We went to Cedar Ridge Community Church church again today. It was good. My only criticism of the church is that, although it tries to retain some of Christian tradition in the liturgy and communion, I feel like the service is too far on the contemporary side of the traditional-contemporary spectrum.
It’s not that I don’t like singing praise music with the band, but it’d be nice to sing some traditional hyms as well, or to hear beautiful singing from a choir. The praise-band thing is not a terrible idea, but it seems ultimately like sort of a religious one-trick pony. There’s no rule that says it has to be all one way or all the other, so why not do some of both? There’s so much richness to draw on in Christianity, and I feel like Cedar Creek sometimes fails to make use of all the wonderful options. At least, based on the three times I’ve gone there.

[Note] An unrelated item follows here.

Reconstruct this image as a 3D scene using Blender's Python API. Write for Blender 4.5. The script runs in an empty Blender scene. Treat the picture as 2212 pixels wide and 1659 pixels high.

The flip side to all of this is that more and more I’m just not sure if I really can believe in anything at all. I’m not interested in dogmatic atheism or even any kind of strict materialism. I have no problem intellectually beliveing that there is some kind of Divine, or Spiritual, or God even. In fact, I can do more than intellectually believe; I actually feel that there is something more than the Profane world.
But that’s as far as I get. Everything else is limited to either purely intellectual acceptance, or it’s capricious, like a temporary phase (one day I’m on fire for Jesus, the next day I’m ice cold, etcetera). And I’m not satisfied with either one of those as a basis for faith and/or religious belief in my life.